Joule Thief

[gyulasun]

Hi SkyWatcher,

The moment you insert the capacitor into the secondary coil circuit you get a (R)LC circuit which is kicked by pulses from the primary coil side, hence the (R)LC circuit will ring at its natural resonant frequency (given by normal Thomson formula) so the rings will have zero voltage (hence current) crossings if you were to watch the waveform across either the L or C (or across a series 1 Ohm resistor).  This means that you can insert a LED in any direction, it will give light either way just because both the positive and the negative half waves of the sinusoid-like rings exceed the LED forward direction. 
If you think of matching the LED to the RLC output, you may wish to test a coupling coil to it with some taps or use the present secondary coil itself with some taps on it and connect a full wave diode bridge between a tap and one end of the secondary while the LED would be connected to the DC output of the diode bridge.  Be prepared to get some higher input current draw in this case because the LED now will have a loading effect during each half wave versus the previous every second half wave loading, especially when you were to use a puffer capacitor at the diode bridge output too to average the half wave sinewave cap-like output waveshapes.

rgds, Gyula

Addition:  If you happen to have another identical LED (well, more or less identical) like the present one, you could hook it up in parallel with the presently used LED, just connected in the opposite polarity direction with respect to the present one, this way BOTH half waves of the present output waveform would be loaded and used, and you can check the current consumption in that case versus the single LED case. This way you save the power loss across the diode bridge should you use one.

[SkyWatcher123]

Hi gyulasun, thanks for the well written reply.
What you say makes much sense and seems to confirm what i was thinking.
Just gave away all my same led bulbs to try your idea, maybe when i get another same type, will try adding it in parallel.
Tapping the secondary would be difficult as it is underneath the primary.
Interesting thing, just removed the capacitor and tried manually pulsing the primary coil, same as before and no light can be seen at all from the gutted led bulb.
Also interested in what you or anyone thinks about why when using the capacitor, the current draw is cut in half and on top of that, the bulb brightness doubles.
Me guess is, as the capacitor fills up, the primary coil is loaded less when capacitor starts to rise above the inducted voltage of first primary coil pulse.
Also, since the capacitor is in series, polarity wise, with the collapsing field of secondary coil, wonder if it is helping in anyway to boost that collapsing field and help aid in the doubling of brightness or it may just be because of the ringing.
Thanks for replies to this inquiry, to gyulasun and all.
peace love light
tyson

[NickZ]

  SkyWatcher:
  Good to see you're still working on these circuits.
  First off, I don't understand why the gutted 6 watt led does not light strongly even without the capacitor. Possibly the combination of your coil windings to input power draw is not right for that bulb. But, it's good to hear that it will light well with the use of the cap.
  On my single transistor 3.0 Ringer circuit using 4 volt input, I have over 1000 volts to power leds, Cfls, as well as smaller 7watt incandescent bulbs. No resistor or caps are used, or needed.
  I will try the capacitor on the secondary coil output, and let you know what I find.
What value was written on the cap that you are using? 
                                                                                    NickZ

[gyulasun]

Hi Tyson,

Tapping the secondary would be difficult as it is underneath the primary.

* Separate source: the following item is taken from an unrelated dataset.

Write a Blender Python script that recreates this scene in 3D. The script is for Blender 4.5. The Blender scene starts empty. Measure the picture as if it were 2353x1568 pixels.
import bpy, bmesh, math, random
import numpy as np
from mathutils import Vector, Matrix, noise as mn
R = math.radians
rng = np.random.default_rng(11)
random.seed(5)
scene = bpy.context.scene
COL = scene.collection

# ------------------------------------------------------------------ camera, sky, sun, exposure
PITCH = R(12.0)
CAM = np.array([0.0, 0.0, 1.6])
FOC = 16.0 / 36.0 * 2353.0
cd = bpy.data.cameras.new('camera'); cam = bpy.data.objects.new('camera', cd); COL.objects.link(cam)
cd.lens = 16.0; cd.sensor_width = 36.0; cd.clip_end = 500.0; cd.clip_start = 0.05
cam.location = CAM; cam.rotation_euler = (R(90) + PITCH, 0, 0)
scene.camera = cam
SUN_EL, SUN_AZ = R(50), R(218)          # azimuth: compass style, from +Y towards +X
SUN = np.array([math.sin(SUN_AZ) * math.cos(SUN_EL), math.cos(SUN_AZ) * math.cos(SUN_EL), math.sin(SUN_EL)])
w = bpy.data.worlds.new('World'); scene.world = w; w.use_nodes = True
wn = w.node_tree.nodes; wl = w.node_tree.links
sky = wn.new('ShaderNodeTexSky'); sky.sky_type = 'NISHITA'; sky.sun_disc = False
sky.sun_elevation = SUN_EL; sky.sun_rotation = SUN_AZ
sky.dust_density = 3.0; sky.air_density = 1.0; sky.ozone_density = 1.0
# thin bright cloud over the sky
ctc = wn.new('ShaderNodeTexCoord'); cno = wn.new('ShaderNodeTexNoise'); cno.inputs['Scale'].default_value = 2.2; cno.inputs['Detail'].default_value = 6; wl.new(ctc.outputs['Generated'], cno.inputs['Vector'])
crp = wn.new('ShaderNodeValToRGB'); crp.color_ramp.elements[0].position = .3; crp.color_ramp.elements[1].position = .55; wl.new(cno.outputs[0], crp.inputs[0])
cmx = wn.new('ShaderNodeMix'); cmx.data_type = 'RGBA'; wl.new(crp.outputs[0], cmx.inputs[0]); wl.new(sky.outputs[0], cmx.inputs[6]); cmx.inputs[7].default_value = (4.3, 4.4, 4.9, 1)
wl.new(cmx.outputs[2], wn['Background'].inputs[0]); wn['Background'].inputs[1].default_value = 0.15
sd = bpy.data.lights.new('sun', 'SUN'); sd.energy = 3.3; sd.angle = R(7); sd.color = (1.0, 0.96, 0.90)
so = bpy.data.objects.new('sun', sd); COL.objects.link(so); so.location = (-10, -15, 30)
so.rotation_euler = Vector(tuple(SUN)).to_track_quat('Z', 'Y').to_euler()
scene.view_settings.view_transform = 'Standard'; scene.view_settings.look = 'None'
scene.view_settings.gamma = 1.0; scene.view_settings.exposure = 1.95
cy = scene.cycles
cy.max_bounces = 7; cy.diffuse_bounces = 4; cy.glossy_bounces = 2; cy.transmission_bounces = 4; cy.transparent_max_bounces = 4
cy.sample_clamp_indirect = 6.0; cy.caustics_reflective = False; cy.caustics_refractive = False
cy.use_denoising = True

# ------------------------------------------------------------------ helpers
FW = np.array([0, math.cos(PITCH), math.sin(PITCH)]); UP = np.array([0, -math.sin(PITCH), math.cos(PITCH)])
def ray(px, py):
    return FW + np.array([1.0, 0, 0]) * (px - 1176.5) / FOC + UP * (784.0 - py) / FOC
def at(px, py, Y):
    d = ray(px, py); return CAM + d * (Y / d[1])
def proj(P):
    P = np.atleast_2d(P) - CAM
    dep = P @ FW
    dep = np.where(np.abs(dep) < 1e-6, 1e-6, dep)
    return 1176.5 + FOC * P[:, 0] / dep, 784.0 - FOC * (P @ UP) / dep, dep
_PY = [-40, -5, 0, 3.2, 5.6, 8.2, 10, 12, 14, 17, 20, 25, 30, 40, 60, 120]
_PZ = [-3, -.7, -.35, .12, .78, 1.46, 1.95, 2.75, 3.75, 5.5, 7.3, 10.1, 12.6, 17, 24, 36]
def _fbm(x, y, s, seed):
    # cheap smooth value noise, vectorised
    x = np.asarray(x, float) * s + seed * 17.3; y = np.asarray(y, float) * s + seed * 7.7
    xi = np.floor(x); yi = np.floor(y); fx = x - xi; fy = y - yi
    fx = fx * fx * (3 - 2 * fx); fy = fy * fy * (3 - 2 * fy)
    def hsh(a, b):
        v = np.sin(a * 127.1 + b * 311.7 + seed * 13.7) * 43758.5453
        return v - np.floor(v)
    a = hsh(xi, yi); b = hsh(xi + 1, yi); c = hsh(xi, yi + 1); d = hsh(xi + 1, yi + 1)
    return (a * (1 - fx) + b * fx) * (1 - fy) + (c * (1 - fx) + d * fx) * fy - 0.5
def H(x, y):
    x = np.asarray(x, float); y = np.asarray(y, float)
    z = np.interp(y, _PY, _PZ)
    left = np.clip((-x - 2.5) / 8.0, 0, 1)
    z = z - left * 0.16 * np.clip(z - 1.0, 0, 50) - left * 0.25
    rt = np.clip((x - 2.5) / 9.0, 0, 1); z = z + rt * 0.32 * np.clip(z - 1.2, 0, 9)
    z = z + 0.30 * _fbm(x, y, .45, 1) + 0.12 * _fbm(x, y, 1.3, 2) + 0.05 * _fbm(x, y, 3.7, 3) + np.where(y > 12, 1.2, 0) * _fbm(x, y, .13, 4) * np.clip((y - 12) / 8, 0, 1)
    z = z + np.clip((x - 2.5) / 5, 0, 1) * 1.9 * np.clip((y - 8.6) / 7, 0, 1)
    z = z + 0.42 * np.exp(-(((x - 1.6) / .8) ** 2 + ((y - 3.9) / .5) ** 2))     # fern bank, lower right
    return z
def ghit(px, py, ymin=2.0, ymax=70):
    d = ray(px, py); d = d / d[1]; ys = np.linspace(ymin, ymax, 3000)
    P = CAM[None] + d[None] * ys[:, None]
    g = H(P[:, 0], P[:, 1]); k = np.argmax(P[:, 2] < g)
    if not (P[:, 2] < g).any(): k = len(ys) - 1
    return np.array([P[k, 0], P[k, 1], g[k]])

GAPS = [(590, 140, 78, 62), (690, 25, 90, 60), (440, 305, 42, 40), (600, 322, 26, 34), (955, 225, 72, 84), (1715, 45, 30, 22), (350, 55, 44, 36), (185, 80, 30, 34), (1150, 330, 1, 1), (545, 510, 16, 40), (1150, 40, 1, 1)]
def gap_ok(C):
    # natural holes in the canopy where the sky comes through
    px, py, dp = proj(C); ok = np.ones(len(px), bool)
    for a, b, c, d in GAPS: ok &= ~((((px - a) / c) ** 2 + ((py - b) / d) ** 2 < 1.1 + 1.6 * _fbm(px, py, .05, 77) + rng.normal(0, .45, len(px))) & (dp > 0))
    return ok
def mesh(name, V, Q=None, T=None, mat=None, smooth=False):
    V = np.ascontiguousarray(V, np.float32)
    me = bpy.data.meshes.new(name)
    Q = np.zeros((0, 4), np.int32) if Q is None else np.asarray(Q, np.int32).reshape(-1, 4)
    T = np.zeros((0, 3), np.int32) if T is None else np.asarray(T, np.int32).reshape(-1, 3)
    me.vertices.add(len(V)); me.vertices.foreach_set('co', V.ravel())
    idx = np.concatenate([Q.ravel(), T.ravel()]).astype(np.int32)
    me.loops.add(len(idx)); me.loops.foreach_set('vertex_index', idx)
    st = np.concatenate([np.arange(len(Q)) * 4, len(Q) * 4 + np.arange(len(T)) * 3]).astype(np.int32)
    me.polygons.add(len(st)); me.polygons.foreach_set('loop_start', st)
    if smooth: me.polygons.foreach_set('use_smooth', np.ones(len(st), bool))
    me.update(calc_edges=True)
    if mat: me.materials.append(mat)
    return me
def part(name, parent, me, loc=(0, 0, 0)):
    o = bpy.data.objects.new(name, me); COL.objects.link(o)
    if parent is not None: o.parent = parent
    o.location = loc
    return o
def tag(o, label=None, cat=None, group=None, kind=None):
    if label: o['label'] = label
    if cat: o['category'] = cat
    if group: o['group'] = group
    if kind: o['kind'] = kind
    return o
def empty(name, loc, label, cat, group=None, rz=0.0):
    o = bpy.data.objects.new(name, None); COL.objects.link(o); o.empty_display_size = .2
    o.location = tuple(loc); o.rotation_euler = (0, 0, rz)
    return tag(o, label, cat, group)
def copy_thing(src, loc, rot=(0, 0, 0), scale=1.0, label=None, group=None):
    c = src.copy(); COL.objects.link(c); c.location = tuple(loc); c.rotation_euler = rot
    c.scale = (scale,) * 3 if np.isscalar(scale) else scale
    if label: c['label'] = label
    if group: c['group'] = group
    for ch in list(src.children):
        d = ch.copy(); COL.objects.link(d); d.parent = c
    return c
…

Okay but then you may wish to make some taps on the primary coil, just to see the effect of some other transformation ratio. I assume the primary has but a few turns so taps could be created say after every  two turns or so.

Interesting thing, just removed the capacitor and tried manually pulsing the primary coil, same as before and no light can be seen at all from the gutted led bulb.

Well, your hand movement must have been too slow versus the transistor switcing speed (albeit the 2N3055 is not known to be a speedy switch either) so that can be the explanation for the no light (slow switch results in low induction).

Also interested in what you or anyone thinks about why when using the capacitor, the current draw is cut in half and on top of that, the bulb brightness doubles.

I think when the capacitor is inserted between the LED and the secondary coil, the resultant circuit's self-impedance increases, this means that the same primary coil transforms a higher impedance back in series with the collector of the 2N3055, so the transistor's collector current also reduces, hence current draw drops.
I assume your LED is a plain series of diodes i.e. you removed or unconnected the original control circuit between the mains and the LEDs, this is what you mean on a gutted LED? I ask this because in case only the diodes are used, then a real resonant LC tank circuit cannot develop just due to the single way 'permission' for the tank current to flow due to the diode(s), this is why the whole setup with a paralleled 2nd LED hooked up in the opposite polarity direction would work maybe better.  Of course, the turns ratio between the primary and the secondary is also to be changed to find the best match between the two LEDs and the switching transistor + the supply source.
When only the single direction current flow is permitted by a single LED, and no capacitor is used, the secondary coil would be DC biased whenever the LED can conduct and this may reflect as a heavier load back to the primary (meaning a lower impedance appearing across the primary coil) versus the case when the capacitor is present, in the latter case no DC current can flow.
Putting this otherwise: You can consider the LED as a switch: when it is forward biased it directly shunts the secondary coil when no capacitor used in series with it. Of course the LED is not a direct shunt like a piece of wire but it has a forward (threshold) voltage level, below which it has no any loading effect. And when the 2nd LED is used in (anti)parallel with the 1st LED, then a two way AC current flow is permitted in the LC circuit, whenever the instanteneous AC voltage level across the LEDs is higher than their threshold forward voltage level. This is how I see it.

Greetings, Gyula

[MileHigh]

I only read the last few postings but I will give it a go.

Tyson's schematic lights up his gutted LED bulb.  But the circuit is an irregular circuit because you have the secondary coil in a loop with a capacitor and a diode (the LED bulb).  So my first thought would be that when you run the circuit the capacitor voltage increases to a point where you reach a balance point.  The balance point happens when the secondary coil pushes current clockwise through the capacitor (at some high DC voltage) and through the LEDs - that lights the bulb - and then the charged capacitor discharges counter-clockwise through the coil and backwards though the LEDs - that lights the bulb also.

This is my best guess without being on the bench.  So you may get more light but you are slowly frying the LEDs by pumping current through them backwards.  Much more resistive energy is being burned inside the LEDs when you do this.

All that you have to do is poke around with a scope.  See what happens to the capacitor voltage when you start up the circuit.  Look for a telltale wobble in the capacitor voltage.  Trigger one channel of your scope on a timing signal on the primary side of the JT and then with your second scope probe you look at all of the signals on the secondary side.  Since you have a stable timing reference you should be able to quickly figure out what is going on.

MileHigh